Exercise task:
Return only the lines from the top of the material through the line marked by "mb = MB(); text_fp(mb, s_, bx, D4+.002, .002, .03, 0, sk);", unaltered.

Data segment:
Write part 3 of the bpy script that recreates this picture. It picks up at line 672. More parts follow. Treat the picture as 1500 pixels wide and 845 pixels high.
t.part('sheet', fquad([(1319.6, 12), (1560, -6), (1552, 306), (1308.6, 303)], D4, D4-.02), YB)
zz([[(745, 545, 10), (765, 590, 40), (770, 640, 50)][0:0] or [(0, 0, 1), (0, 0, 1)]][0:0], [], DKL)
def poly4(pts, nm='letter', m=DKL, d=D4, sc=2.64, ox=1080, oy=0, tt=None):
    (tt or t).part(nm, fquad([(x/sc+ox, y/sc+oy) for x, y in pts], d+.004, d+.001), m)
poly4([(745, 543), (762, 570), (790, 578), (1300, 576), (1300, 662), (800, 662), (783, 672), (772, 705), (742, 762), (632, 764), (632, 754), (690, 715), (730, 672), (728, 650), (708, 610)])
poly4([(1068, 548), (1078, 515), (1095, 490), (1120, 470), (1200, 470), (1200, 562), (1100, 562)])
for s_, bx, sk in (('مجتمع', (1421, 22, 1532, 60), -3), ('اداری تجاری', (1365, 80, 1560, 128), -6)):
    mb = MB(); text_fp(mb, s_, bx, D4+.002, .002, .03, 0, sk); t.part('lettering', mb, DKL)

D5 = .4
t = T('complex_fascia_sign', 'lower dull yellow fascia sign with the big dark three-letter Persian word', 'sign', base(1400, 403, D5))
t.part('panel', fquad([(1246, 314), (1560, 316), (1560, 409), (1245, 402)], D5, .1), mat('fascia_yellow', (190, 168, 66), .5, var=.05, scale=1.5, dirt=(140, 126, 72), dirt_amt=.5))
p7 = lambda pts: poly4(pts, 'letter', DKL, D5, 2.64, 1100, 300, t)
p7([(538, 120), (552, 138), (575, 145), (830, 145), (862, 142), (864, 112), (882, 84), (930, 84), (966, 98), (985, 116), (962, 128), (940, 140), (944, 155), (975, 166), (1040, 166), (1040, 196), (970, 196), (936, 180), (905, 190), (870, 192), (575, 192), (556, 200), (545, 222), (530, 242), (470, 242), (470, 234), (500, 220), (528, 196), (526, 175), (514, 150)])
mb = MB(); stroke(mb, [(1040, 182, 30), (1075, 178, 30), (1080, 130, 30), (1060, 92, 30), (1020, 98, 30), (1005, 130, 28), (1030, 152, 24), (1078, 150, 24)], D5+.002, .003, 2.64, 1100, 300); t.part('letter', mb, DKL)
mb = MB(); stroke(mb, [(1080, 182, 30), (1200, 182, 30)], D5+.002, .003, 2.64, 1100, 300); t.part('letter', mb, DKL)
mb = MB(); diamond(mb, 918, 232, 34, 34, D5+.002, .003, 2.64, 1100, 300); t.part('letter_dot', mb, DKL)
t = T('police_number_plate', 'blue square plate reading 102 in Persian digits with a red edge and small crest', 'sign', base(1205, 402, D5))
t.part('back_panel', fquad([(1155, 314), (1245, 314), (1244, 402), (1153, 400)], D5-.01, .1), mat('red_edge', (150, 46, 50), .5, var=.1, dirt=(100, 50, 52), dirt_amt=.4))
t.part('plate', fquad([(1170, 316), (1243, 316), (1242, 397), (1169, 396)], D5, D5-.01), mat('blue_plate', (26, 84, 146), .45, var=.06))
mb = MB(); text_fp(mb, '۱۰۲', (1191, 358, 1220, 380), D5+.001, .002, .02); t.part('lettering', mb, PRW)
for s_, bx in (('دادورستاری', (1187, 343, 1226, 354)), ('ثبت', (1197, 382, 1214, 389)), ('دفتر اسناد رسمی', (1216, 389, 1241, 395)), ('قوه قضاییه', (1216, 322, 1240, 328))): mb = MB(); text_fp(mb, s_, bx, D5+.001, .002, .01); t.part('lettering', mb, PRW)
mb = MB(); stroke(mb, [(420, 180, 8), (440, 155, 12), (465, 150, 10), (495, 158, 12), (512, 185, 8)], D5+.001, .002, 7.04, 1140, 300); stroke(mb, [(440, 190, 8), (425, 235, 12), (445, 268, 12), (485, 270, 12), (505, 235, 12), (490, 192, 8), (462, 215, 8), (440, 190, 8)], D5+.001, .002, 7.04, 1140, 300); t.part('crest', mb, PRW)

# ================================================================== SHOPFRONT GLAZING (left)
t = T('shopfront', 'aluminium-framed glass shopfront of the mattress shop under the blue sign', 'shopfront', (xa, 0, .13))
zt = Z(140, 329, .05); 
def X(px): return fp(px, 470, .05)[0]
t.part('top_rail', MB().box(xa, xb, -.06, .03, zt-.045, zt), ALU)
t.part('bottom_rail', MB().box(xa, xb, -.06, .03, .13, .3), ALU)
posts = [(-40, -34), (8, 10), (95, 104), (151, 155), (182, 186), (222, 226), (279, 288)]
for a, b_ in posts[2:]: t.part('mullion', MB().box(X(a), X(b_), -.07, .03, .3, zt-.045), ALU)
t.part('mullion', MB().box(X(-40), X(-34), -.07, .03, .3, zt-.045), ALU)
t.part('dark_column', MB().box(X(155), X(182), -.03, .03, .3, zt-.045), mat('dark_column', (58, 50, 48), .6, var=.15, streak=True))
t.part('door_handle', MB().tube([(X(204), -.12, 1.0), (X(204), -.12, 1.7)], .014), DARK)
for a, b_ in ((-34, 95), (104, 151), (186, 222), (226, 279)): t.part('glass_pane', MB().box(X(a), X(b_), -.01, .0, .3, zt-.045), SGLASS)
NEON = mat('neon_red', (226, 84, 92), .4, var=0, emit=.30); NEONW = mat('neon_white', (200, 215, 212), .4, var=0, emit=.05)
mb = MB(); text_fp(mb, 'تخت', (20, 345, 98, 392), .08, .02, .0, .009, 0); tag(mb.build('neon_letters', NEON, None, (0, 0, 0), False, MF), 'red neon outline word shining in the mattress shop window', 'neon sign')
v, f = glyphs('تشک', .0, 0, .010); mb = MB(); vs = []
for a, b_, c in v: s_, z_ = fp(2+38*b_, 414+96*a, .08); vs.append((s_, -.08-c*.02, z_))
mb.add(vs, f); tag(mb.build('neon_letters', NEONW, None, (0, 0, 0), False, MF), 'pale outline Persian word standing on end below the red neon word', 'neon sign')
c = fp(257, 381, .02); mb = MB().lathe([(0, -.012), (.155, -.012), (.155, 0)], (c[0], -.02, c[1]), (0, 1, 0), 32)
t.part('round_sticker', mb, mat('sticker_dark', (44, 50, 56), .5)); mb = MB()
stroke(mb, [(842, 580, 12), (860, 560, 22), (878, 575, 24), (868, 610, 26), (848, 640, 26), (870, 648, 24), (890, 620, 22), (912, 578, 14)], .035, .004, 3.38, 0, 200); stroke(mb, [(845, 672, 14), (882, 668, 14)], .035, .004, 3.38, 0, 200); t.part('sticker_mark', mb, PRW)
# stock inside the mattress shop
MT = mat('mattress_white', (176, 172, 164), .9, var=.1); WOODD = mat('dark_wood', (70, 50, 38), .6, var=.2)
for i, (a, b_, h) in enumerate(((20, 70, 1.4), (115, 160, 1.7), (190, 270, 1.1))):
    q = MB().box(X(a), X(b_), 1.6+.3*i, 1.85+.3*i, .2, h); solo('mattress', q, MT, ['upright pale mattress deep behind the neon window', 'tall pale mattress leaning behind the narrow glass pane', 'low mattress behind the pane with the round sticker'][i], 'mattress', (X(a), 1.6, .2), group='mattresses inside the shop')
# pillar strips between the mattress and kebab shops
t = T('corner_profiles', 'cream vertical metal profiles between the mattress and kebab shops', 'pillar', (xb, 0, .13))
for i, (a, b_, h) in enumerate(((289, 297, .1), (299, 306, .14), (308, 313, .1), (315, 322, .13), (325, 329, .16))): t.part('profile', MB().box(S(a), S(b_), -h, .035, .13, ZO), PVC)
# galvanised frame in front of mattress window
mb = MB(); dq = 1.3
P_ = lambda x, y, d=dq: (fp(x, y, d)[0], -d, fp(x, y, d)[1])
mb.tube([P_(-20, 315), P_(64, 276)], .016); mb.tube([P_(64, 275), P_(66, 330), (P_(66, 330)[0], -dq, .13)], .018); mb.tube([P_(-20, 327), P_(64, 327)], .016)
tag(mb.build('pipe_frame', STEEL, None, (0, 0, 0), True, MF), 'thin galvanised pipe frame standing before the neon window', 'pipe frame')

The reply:
Write part 3 of the bpy script that recreates this picture. It picks up at line 672. More parts follow. Treat the picture as 1500 pixels wide and 845 pixels high.
t.part('sheet', fquad([(1319.6, 12), (1560, -6), (1552, 306), (1308.6, 303)], D4, D4-.02), YB)
zz([[(745, 545, 10), (765, 590, 40), (770, 640, 50)][0:0] or [(0, 0, 1), (0, 0, 1)]][0:0], [], DKL)
def poly4(pts, nm='letter', m=DKL, d=D4, sc=2.64, ox=1080, oy=0, tt=None):
    (tt or t).part(nm, fquad([(x/sc+ox, y/sc+oy) for x, y in pts], d+.004, d+.001), m)
poly4([(745, 543), (762, 570), (790, 578), (1300, 576), (1300, 662), (800, 662), (783, 672), (772, 705), (742, 762), (632, 764), (632, 754), (690, 715), (730, 672), (728, 650), (708, 610)])
poly4([(1068, 548), (1078, 515), (1095, 490), (1120, 470), (1200, 470), (1200, 562), (1100, 562)])
for s_, bx, sk in (('مجتمع', (1421, 22, 1532, 60), -3), ('اداری تجاری', (1365, 80, 1560, 128), -6)):
    mb = MB(); text_fp(mb, s_, bx, D4+.002, .002, .03, 0, sk); t.part('lettering', mb, DKL)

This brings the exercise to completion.